Esta mañana me miré en el espejo detenidamente. Vislumbré un par de
arrugas que no había antes debajo de mis ojos; deslicé mis dedos una y otra vez
para ver si lograba aplanarlas, pero no tuve éxito alguno. Me atiborré el
semblante de crema anti-edad y deseé que nadie me viera hasta que mi piel hubiera
absorbido toda la crema y mis arrugas hubieran desaparecido. No me hizo ninguna
gracia que mi marido me llamara su “Cougar” cuando me miró parada frente al
espejo; mi humor se amargó. Luego miré mis ojos castaños y me pregunté si
realmente son ellos el reflejo de mi alma; igual sí con el paso de los años el
alma se arruga también. Me levanté dubitante y reflexiva.

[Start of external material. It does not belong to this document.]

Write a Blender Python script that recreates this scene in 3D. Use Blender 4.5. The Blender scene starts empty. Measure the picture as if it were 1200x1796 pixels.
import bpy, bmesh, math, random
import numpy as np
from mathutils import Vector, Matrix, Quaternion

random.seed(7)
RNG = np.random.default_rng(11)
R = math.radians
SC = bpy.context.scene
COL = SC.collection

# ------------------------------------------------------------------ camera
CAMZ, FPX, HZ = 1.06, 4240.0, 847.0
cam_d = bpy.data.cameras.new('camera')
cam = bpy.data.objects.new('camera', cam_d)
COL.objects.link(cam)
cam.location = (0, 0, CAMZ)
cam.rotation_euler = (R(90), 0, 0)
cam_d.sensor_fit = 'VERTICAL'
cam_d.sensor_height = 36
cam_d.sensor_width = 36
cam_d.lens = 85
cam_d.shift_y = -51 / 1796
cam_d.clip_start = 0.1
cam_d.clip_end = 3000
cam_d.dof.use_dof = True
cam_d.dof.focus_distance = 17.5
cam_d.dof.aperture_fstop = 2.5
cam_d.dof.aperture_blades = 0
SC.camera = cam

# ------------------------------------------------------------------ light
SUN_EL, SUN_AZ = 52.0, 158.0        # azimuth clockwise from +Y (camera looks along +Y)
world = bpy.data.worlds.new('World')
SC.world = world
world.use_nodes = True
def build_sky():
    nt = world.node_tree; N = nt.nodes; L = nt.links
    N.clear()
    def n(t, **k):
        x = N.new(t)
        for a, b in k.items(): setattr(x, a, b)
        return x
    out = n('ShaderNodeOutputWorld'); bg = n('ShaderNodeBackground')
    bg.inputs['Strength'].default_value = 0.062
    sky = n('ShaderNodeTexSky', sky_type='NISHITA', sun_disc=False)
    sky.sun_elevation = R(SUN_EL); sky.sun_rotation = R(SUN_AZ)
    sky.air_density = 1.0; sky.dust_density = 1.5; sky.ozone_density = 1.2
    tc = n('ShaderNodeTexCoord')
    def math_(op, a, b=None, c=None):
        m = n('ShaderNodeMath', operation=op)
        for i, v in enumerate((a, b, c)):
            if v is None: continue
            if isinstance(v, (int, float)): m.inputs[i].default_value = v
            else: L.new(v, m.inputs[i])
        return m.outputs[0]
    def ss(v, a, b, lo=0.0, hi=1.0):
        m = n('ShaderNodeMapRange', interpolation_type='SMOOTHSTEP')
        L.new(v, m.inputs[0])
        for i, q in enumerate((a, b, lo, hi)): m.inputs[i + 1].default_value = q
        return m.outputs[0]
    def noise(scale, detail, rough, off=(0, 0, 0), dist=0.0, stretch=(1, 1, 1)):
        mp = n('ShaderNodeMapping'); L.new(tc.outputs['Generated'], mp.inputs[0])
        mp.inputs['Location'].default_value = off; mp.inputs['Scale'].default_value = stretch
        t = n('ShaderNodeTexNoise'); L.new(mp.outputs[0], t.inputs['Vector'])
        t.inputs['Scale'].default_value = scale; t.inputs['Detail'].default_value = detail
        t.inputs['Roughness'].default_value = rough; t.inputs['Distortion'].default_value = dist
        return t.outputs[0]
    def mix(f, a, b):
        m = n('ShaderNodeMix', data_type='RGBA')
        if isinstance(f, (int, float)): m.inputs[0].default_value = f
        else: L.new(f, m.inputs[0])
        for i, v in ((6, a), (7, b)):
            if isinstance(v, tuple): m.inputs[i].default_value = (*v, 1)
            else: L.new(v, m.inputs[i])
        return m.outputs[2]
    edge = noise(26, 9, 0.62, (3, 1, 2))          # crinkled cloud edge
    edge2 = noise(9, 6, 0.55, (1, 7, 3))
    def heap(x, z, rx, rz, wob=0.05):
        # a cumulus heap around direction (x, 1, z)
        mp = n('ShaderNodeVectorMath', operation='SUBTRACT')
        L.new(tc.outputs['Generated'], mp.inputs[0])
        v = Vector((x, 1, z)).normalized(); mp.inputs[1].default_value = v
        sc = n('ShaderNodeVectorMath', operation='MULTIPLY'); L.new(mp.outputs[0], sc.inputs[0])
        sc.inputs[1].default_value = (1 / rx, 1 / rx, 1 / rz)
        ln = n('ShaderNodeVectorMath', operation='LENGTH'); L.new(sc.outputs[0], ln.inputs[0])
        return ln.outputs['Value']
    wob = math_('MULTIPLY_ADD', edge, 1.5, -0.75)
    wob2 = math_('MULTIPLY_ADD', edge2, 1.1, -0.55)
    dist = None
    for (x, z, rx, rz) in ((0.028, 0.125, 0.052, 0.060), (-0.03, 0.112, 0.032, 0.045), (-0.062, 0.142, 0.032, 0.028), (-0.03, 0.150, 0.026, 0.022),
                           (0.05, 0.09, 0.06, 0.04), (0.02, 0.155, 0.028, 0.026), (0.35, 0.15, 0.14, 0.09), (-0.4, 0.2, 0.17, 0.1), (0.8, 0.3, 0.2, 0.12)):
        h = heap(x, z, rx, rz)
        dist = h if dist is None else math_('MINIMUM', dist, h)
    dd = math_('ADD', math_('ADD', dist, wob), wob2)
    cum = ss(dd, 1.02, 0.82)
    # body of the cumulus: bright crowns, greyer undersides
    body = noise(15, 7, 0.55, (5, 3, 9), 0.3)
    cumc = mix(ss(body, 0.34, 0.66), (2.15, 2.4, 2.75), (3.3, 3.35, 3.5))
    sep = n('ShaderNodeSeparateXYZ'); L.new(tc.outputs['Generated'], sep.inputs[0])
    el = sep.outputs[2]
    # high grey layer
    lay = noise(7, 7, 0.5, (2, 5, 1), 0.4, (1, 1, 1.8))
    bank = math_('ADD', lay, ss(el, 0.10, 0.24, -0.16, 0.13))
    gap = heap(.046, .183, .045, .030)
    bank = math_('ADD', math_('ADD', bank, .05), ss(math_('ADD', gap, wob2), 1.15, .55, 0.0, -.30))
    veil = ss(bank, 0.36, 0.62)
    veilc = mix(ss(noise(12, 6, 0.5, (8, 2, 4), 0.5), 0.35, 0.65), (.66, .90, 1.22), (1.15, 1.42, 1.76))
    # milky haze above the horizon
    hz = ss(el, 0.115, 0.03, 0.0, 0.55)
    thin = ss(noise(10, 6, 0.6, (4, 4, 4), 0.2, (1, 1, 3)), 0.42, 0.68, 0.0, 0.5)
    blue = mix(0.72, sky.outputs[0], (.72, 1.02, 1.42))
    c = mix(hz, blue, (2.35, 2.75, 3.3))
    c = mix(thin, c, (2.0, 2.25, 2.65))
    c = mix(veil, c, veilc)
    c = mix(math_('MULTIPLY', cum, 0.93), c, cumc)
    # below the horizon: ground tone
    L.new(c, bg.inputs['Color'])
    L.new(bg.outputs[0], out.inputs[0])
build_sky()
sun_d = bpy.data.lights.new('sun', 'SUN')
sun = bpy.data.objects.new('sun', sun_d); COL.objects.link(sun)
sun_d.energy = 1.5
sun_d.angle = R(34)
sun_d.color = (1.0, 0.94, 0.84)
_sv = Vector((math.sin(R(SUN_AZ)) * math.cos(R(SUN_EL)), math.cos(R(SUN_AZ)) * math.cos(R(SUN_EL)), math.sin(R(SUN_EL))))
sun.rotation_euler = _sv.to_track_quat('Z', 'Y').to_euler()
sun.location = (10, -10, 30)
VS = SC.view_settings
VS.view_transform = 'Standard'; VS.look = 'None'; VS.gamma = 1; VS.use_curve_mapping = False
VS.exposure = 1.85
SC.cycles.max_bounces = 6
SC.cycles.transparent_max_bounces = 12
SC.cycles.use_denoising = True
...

Me canté las mañanitas yo misma porque nadie me las había cantado aún. Cuando
bajé, abrí la ventana del patio y le pedí a Chente que me cantara con su
hermosa voz, porque no hay nadie que entone las mañanitas mejor que él. Lo puse en repeat-mode y a todo volumen, hasta que me harté de él; por lo
menos me canto unas diez veces. Después, puse a La Original Banda el limón en
Pandora para que me consintiera por el resto del día. Mis vecinos debieron
odiarme, pero fue mi manera sutil de vengarme de ellos por hacer sus fiestecitas
a deshoras constantemente o por dejar que el reggaetón que escuchan sus hijos adolescentes (los vecinos de un
lado) o su música de negros (los vecinos
del otro) retumbe en mis paredes esos días en los que trato de concentrarme y estudiar
para mis exámenes.
Me recosté en el sofá y observé los rayos de sol que traspasaban el
ventanal de mi pequeño patio. No todos los días se cumplen tres décadas, me
pensé, sintiéndome un poco nostálgica y triste por la inminente perdida de mis
veintes. Pensé en el gemelo y lo extrañé; lo imagine soplando las velitas de su
pastel sin mí y a mí, soplando las velitas de mi pastel sin él. Recordé
aquellos días en los que competíamos para ver quien apagaba el mayor número de
velitas. Extrañé a mi familia y deseé que nos canten las mañanitas; extrañé también
los pasteles de Bety Casellas de tres leches o de fresas hechos con merengue
real y no con chantillí.
Después de un rato echada sin hacer más nada que mirar el techo y pensar
en las diferentes posibilidades para convertirme en cangrejo o vampiro y así
lograr la inmortalidad, resolví no pasar la mañana de mi treintavo cumpleaños
pensando pendejadas y sintiéndome aislada del mundo cual monje ermitaño. Por
eso me armé de valor para hacer mi aparición mágica por el mundo cibernético y
enchufé mi vida al ordenador y al celular: me conecte al Facebook, al Messenger
y al WhatsApp. Socialicé cuan largo fue el día; contesté todas las llamadas y
mensajes con prontitud. Me pareció que era más divertido perder el tiempo en el
ciberespacio. Aproveché la falta de responsabilidades y el exceso de tiempo
este viernes para reanudar mi escritura que por meses había estado en el
olvido. Mi humor cambió, aunque las arrugas de mi cara no desaparecieron.
Me deseé un
feliz cumpleaños. Decidí que ya no cumpliría 25 años más, que ya era justo subir
dignamente el escalón. Pensé que tal vez era mejor no luchar contra el tiempo,
que tal vez, había que abrazarlo y dejarse llevar por él. No podía ser tan malo
llegar a ese tercer nivel. Después de todo siempre es mejor acumular años y arrugarse
como pasitas, a no llegar a viejo jamás.